Detecting entanglement with Jarzynski’s equality

We present a method for detecting the entanglement of a state using nonequilibrium processes. A comparison of relative entropies allows us to construct an entanglement witness. The relative entropy can further be related to the quantum Jarzynski equality, allowing nonequilibrium work to be used in entanglement detection. To exemplify our results, we consider two different spin chains.

Figure 1

This is a two-dimensional representation of the multidimensional Hilbert space.

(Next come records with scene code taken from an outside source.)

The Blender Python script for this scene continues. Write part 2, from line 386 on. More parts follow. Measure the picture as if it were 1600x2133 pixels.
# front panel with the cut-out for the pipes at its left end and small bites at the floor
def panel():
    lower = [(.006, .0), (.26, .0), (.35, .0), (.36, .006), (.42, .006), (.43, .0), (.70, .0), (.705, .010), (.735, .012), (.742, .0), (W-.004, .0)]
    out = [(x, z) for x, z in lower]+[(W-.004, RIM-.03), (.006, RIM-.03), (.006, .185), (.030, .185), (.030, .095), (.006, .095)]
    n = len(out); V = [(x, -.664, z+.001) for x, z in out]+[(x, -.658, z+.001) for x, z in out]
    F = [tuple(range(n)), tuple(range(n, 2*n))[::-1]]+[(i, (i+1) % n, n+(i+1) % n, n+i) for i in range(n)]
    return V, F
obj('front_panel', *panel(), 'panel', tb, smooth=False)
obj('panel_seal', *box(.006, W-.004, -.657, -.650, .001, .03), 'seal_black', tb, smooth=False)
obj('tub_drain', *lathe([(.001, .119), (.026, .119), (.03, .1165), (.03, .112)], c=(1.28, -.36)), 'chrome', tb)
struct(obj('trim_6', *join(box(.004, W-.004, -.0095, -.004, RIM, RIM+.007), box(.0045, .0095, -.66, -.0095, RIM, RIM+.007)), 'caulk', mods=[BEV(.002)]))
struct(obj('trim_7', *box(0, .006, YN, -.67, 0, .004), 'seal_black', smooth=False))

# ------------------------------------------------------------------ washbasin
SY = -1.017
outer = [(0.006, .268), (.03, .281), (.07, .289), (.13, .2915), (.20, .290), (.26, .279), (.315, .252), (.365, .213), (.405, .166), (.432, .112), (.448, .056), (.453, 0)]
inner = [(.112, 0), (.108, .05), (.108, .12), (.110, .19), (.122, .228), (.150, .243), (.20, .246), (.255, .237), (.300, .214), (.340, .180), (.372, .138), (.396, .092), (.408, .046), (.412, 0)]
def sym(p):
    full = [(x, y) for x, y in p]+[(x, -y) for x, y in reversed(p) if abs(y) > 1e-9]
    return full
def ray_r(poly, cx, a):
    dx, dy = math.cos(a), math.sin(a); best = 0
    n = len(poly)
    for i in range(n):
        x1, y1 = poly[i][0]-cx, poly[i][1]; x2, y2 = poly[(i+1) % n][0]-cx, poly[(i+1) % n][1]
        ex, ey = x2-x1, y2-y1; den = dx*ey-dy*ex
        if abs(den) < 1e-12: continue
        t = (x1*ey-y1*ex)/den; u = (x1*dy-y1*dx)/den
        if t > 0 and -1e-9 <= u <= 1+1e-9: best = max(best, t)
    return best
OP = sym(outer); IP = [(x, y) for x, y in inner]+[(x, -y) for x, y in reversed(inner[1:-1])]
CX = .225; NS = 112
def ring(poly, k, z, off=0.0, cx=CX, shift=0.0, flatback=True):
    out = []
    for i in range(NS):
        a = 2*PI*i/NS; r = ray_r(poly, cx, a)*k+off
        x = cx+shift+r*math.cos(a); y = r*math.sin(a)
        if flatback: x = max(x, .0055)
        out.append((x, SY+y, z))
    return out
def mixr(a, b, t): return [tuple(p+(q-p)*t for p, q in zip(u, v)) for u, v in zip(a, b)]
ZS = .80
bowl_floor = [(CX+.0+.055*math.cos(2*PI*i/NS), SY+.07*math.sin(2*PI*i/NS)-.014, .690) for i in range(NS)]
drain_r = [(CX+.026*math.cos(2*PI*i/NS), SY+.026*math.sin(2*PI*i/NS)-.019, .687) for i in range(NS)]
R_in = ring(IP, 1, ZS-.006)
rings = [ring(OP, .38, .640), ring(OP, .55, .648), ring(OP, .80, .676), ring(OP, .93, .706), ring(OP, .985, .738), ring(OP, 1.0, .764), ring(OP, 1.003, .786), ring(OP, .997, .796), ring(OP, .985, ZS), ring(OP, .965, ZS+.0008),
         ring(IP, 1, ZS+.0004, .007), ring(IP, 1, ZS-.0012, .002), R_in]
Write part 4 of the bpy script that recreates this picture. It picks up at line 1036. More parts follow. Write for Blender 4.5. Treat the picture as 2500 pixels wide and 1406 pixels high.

The small oval represents the set of separable states, and the large oval the set of all states. ${\sigma }_{\mathrm{cm}}$ is a completely mixed state, and ${\sigma }_{\mathrm{css}}$ is the closest separable state to $\rho$. Any state along the pink curve, such as ${\sigma }^{\prime }$, has the same “distance” in terms of the relative entropy as ${\sigma }_{\mathrm{css}}$ to $\rho$.

Figure 2

This plots $J_z$ versus $B$ and $T$ when $N=3$, and shows the values for which we can detect entanglement in ${\rho }^{*}$. The state is entangled between the surface of the plot and the axes.

Figure 3

This plots $J_z$ versus $B$ and $T$ when $N=7$, and shows the values for which we can detect entanglement in ${\rho }^{*}$. The state is entangled between the surface of the plot and the axes.

Figure 4

This plots $D$, the Dzyaloshinskii-Moriya interaction, versus $B$ and $T$ when $n=3$. The larger transparent (purple) surface shows the values for which we can detect entanglement in ${\rho }^{*}$ at $J_z=0$, and the smaller (turquoise) surface shows this at $J_z=0.2$. The state is entangled between the surface of each plot and the axes.